Life’s a Journey, Enjoy the ride.

Well, I mean isn’t it? We’re always aiming for something, it’s constant trial and error, the journey is a bit rough, but we keep going. From the beginning my dad taught me that I can handle myself, I mean, granted I’m not on my own, I currently have people I can count on if I needed them. But, if it came down to it, I know I can handle everything on my own, no matter how hard it is I know I’m strong enough. How many of you have ever physically been lost? How many of you panicked? Today while my grandmother was driving home she wasn’t 100% sure of where she was going, and she instantly started freaking out, and I understand that for some people it’s normal. All I can say is thank god I am not one of those people!!

My dad ALWAYS told me (and continues to remind me) that it is physically impossible to get lost in the United States. For the past week or so I’ve been back in my hometown (over 1,000 miles from where I currently live), granted I grew up here, but I’ve never drove here, and it’s been years since I’ve visited. With this being said, I have no clue how to get around, especially since there is A TON of roadwork going on right now, I’ve also never had to drive around such a big city. I’ve managed to get myself “lost” a couple of times, but no biggie, I’ll eventually figure out where I’m going.

I try to look at the positive side when I find myself completely out of my comfort zone, my dad’s voice clicks on in the back of my head “relax, you can always find your way back” and I know it’s not a big deal. So what if I get a little off track, or I’m a little late to wherever I’m going, I’m really not worried about things. I actually don’t mind getting off track because I like discovering new things by accident. This goes especially for when I’m hiking, I have absolutely no problem going off the trail, because even if I was to get lost for a couple days I like to think I have enough survival skills that I’d be ok, would I be absolutely exhausted? Yes. Hungry? I’m sure. A nervous wreck? Maybe, but I doubt it.

Anyway, today is my dad’s birthday and I want to say thank you to him. Thank you for being a great dad, teaching me that I can be whoever I want to be if I get off my lazy ass and do something about it.  Thank you for just being there for me when I needed someone, we may not always get along the greatest but you’ll always be my dad and I love you. So when you’re reading this as I’m out doing whatever life has planned for me know I’ll always come back home, that I’ll always count on my dad.
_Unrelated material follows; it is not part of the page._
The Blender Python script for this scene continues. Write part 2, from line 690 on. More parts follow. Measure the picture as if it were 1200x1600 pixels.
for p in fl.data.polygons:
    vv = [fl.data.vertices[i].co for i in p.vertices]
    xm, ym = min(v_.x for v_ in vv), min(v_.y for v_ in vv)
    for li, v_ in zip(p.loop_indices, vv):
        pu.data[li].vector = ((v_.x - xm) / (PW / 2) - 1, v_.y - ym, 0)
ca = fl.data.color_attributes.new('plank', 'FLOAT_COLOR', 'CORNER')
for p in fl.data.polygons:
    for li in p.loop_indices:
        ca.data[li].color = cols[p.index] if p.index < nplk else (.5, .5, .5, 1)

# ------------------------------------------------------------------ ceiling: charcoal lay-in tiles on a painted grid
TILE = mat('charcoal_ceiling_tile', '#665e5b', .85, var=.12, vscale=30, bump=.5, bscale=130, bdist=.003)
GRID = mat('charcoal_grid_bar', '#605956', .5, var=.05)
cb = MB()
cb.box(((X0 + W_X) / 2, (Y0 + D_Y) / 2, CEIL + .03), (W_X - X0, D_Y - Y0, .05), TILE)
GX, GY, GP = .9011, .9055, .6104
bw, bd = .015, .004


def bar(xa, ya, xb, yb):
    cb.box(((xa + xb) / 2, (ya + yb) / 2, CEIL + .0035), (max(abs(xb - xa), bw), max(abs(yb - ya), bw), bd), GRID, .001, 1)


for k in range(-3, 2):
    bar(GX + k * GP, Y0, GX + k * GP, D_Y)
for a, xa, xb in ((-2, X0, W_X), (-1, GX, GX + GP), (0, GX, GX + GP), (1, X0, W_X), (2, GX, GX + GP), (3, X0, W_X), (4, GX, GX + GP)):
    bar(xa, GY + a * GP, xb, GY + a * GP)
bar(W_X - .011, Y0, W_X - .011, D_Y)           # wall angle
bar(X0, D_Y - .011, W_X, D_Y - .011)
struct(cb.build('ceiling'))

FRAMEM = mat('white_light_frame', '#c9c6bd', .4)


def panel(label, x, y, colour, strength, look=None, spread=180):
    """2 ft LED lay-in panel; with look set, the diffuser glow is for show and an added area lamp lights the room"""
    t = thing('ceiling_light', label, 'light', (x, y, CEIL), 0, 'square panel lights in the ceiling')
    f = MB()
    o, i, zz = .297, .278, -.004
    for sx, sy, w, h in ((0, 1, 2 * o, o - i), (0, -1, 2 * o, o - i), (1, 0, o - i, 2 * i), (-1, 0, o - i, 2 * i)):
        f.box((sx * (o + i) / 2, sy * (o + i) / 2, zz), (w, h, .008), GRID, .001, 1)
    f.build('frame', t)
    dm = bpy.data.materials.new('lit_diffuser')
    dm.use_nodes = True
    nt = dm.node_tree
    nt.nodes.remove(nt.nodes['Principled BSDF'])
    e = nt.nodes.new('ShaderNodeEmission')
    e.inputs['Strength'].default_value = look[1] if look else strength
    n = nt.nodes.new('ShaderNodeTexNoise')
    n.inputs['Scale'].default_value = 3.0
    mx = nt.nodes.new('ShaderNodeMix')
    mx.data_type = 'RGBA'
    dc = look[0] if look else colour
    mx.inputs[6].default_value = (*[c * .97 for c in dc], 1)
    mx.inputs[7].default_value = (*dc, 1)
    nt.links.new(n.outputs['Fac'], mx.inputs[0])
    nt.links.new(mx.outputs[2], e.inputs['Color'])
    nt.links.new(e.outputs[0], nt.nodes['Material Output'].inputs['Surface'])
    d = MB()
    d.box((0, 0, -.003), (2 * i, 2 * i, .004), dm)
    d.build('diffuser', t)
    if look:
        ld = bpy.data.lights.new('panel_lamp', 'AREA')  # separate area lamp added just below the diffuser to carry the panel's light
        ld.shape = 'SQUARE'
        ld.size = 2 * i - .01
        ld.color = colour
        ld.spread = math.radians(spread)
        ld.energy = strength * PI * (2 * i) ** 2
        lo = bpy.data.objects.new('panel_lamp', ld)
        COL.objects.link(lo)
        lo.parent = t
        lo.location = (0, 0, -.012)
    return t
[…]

I’m always going to need you, even if it’s just to put in my air conditioner because it’s too heavy for me to lift it, I’ll find something so you don’t feel left out.

Because of my dad I know my life will be full of enjoyable things, I won’t ever have to worry about my life being dull. I know I’ll always be able to take care of myself even if I have to work three jobs and never sleep, I can handle it. I know I can’t ever let myself waste life, it would be an absolute tragedy for someone to waste my life like that and I know it, because I have a purpose and I’m meant to find it. If I have to drive thousands of miles to get to it, then so be it, challenges are life’s way of telling you that you’re strong, just keep going.